QB Jeff Driskel: "We came out and we didn’t execute."

QB Jeff Driskel addresses the media following the loss against Cleveland in week 12.

What were you thinking when Andy goes down and you had to go in? And what about when you got into the huddle?

“You never want to see anyone go down. Unfortunately, that’s part of the game. I was ready to go. I’ve been ready all year long. I told those guys, ‘Hey, we’re going to come back and win this game.’ They had full confidence in me and, on our sideline, everyone had the mentality that we were going to come back and win that game.”

Do you think you were able to create a spark when you came in? If so, was there any reason behind that?

“When I came in, we went three-and-out, and that’s not any way you want to start. The defense did a good job getting the ball back to us the whole second half, really. We got some things going there, and had a couple long drives we were able to cap off with touchdowns. Unfortunately we just came up short there at the end, but I thought we competed. We’ve just got to make a few more plays.”

Andy isn’t a quarterback that gets injured all that much. How difficult is it to be ready? How surprised were you when they said, ‘Hey, Andy’s gone. Get in there’?

“It’s a challenge. At the end of the day, that’s my job to be prepared if Andy goes down. That’s what I’ve been doing since I’ve been here. For the past three years, I’ve been preparing and making sure that when it’s time to get in there, I’m ready to go and give our team a chance to win.”

After a 4-1 start, this team has lost five of the last six games. What do you say to fans that might have lost hope of making playoffs?

“We’re definitely not out of it. We have five more games, and we have to come out and win those games. We’ve put ourselves behind a little bit, but we still have five more games to go out and compete. Like I said, we thought we were going to come back and win this game. We think we’re going to win the rest of our games this year and give ourselves a chance at the end of the year.”

On that final drive with a couple false starts, were you guys out of sync or trying to go too fast? Was it a miscommunication?

“Definitely miscommunication, and that’s something I have to get cleaned up. I haven’t had many reps with those guys, and whether it’s the way I’m telling them the snap count or just my tempo with the snap count, I’ve got to get that cleaned up. It definitely hurt us today, but that’s something I’ll get cleaned up and something I’ve got to be aware of.”

Marvin Lewis was understandably exasperated with the slow start. What do you attribute that to?

“I’m not sure. I thought we had a good week of practice, and I thought we were ready to go. Our guys were ready to play. For whatever reason, we came out and we didn’t execute. They got a big jump on us, but we weren’t hanging our heads on the sideline and we were competing the whole four quarters. I don’t have an answer for that.”

How would you characterize the difference between Andy’s setup and when you come in. And how does that change the offensive attack?

“I don’t think that changes. The game plan was the game plan for Andy (Dalton), and we went off the same sheet for myself. I’ve just got to be able to execute at the same level as him. In the NFL, it’s the next guy up, and that’s for every position. You’ve got to be able to go in there and execute the game plan. That’s what we’ve been working on all week, that’s what I’ve been studying, and that’s what I was ready to go in and do. I don’t think it changes at all.”

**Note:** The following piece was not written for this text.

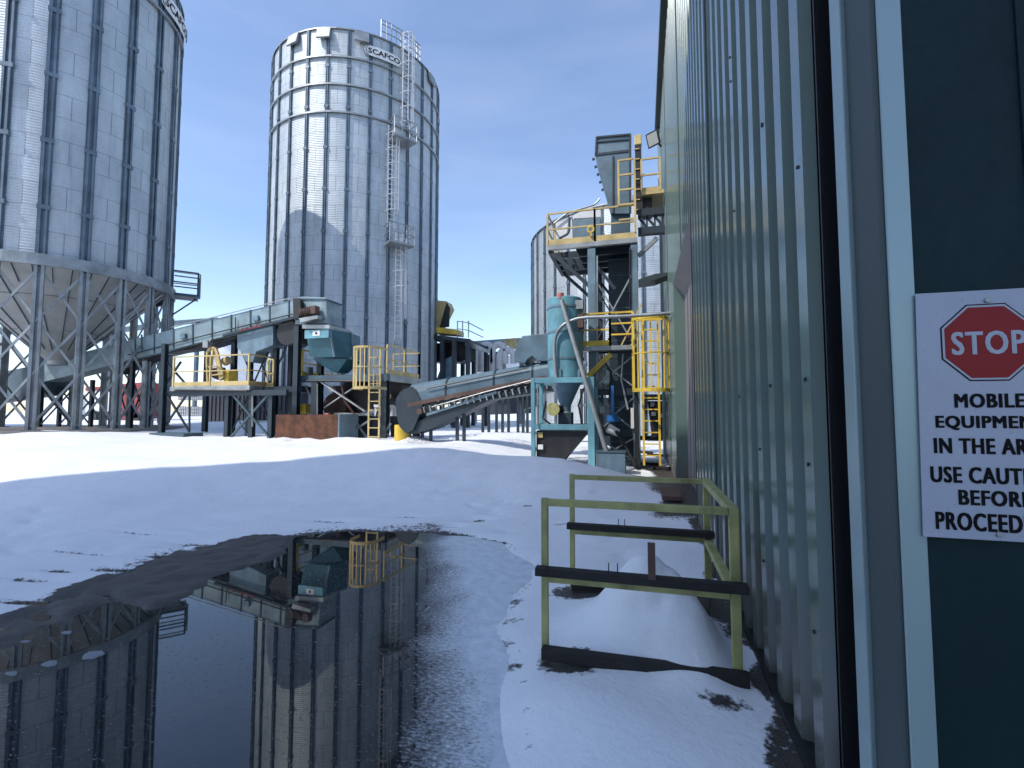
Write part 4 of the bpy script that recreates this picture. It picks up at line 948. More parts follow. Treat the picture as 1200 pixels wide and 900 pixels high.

Weren’t there more designed runs?

“We didn’t have any today.”

In developing that game plan, how much input do you guys specifically, as quarterbacks, have with the coaches? Do they seek your input?

“I think so. We’re working together to get the best plan together and give ourselves the best chance to win. It’s definitely a back-and-forth. It’s an open dialogue, and they want some input. What we’re most comfortable with is what they’re going to call. We’re definitely on the same page there.”

Is there any difference in planning for the last half of the season, as opposed to the beginning? Is it harder or easier to institute changes and put in new wrinkles at this particular point?

“Every week is different, just because the defenses we’re seeing are so much different week in and week out. We always have those plays we’ve been working on since training camp, and those are going to be the type of plays we hang our hats on. In the NFL, you have to be able to adjust, and you have to be able to install plays on a week-to-week basis so they can’t know your tendencies and know what’s coming.”

You haven’t been in there that much, but from the outside looking in, this game looked like it was above and beyond the chippiness a normal NFL game would have. Did you notice that, and what kind of reaction did you have to some of the stuff going on out there?

“It’s definitely a rivalry we have going. Yeah, there’s going to be chippiness. There’s guys out there competing. That’s just the nature of football — guys are going to be on edge and feel like they have something to prove. That’s just the nature of the game. It doesn’t affect me either way.”

How much confidence does this performance give you? What do you know about yourself now, after finally getting a little game action?

“I know, personally, what I’ve known all along, and that’s that I can play at this level and give our team a chance to win. We had a couple drives there, and at the end of the game we were rolling to come within striking distance. With more reps and more game action, you’re going to get on the same page with your guys — whether it’s the line with the cadence, or the receivers and tight ends, or with the route tree. I don’t think I learned too much about myself. I’ve known that I can play all along.”